When people of faith dismiss the beliefs of others, they risk embracing behaviors that wreck the natural world.

“Just as now we are erasing over 200 species a day, [the work of missionaries], when wedded to religious supremacy, has worked deliberately and actively to erase religious and linguistic diversity,” said John J. Thatamanil, MDiv., Ph.D., at an event geared towards first-year students at Fordham’s Lincoln Center campus on Oct. 11.

“You cannot have an adequate analysis of how we got here without having an understanding of colonialism and imperialism, and you can’t understand how those forces work if you have no account of religious supremacy.”

In his talk “Enchanted Earth: Addressing the Plight of the Earth by Overcoming Religious Supremacy,” Thatamanil, a professor of theology and world religions at Union Theological Seminary and an eminent scholar of comparative theology, drew on the essay “Whose Earth Is it Anyway?” (University of North Carolina Press, 2000), a groundbreaking essay by James Cone, Ph.D.

All first-year undergraduate Fordham students taking the core curriculum class Faith and Critical Reason this semester read the essay. Many were present for the event at McNally Ampitheatre, which was sponsored by the Department of Theology and is part of the undergraduate Theology First-Year Experience program. It was open to everyone and live streamed to the Rose Hill campus.

The Perils of Religious Supremacy

While Cone connected the behavior that leads to slavery and segregation to the exploitation of animals and the ravaging of nature, Thatamanil suggested that those who embrace religious supremacy will inevitably embrace racism and ecological degradation.

In an onstage conversation with Jeannine Hill-Fletcher, Ph.D., professor of theology, Thatamanil said that in addition to Christianity, prominent 18th-century European intellectuals also promoted a form of scientism, which he said elevates the logical above the transcendent. Animism, an orientation embraced by Native Americans that posits that objects, places, and creatures all possess a distinct spiritual essence, was dismissed as primitive.

That belief in scientism stemmed in part from the metaphor, which was popular at the time, of God as a watchmaker.

“If we imagine nature as a mechanism, not an organism, then there must be a watchmaker. But is the watchmaker present in the watch? No, but maybe the watchmaker’s genius is present in the watch,” Thatamanil said.

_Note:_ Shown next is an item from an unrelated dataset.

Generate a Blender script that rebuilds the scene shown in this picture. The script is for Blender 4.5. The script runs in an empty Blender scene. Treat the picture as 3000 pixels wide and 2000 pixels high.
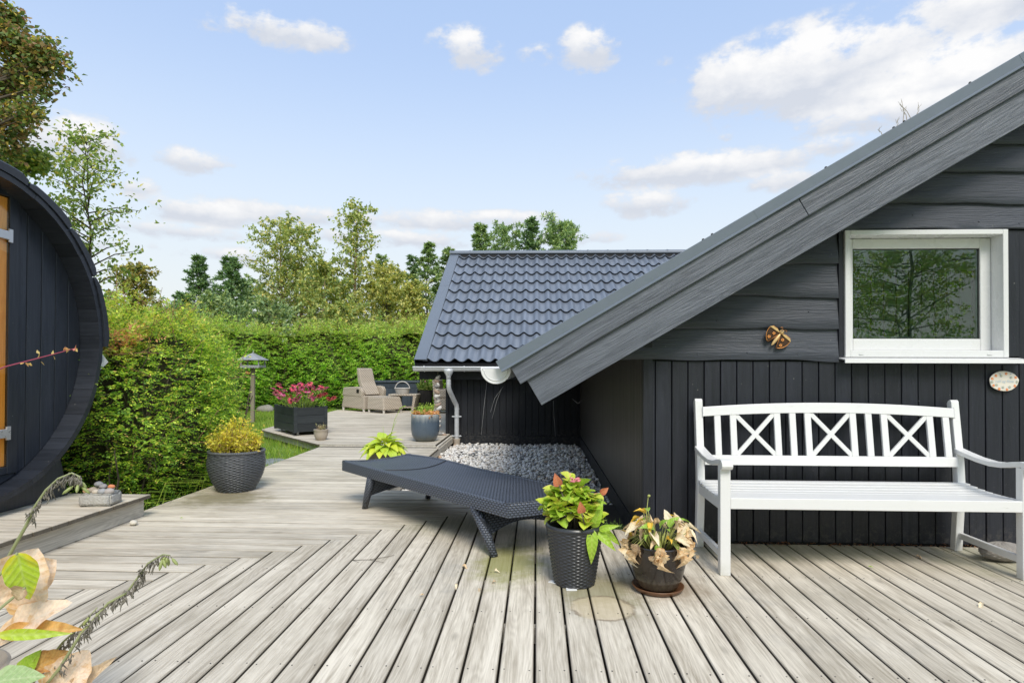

“So if God is outside creation, then creation gets desacralized and conveniently becomes handy for capitalism. You can do with it as you please.”

Learning From Other Traditions

There are, in fact, many Christian teachings that do not lend themselves to conquest of the natural world, he said, and by engaging with other faiths, one can rediscover them.

“Imagine missionaries that came to the Americas with …  a sense of ‘What do the First Nation peoples have to teach me?’ ” he said.

“So I think our traditions can be helped by each other. An encounter with indigenous traditions, with Buddhism, with Hinduism can recover submerged, suppressed, and repressed elements of our own tradition.”

Claire Harvey, a first-year student at Fordham College at Lincoln Center who is considering a visual arts major and a theology minor, said she was particularly moved by Thatamanil’s telling of how Gandhi welcomed Christian missionaries but also scolded them for being unreceptive to the lessons Hindus could share with them.

“I thought that was really interesting. I had never thought about the connection between colonialism and religious supremacy,” she said.

Likewise, Thatamanil’s take on Cone’s writing made a deep impression on her.

“He made a really great point about the climate crisis, how you have to fight racism if you want to fight climate change,” she said.

“I knew that people of color are disproportionately affected by the effects of climate change, but I had never heard it put like that. It made a lot of sense to me.”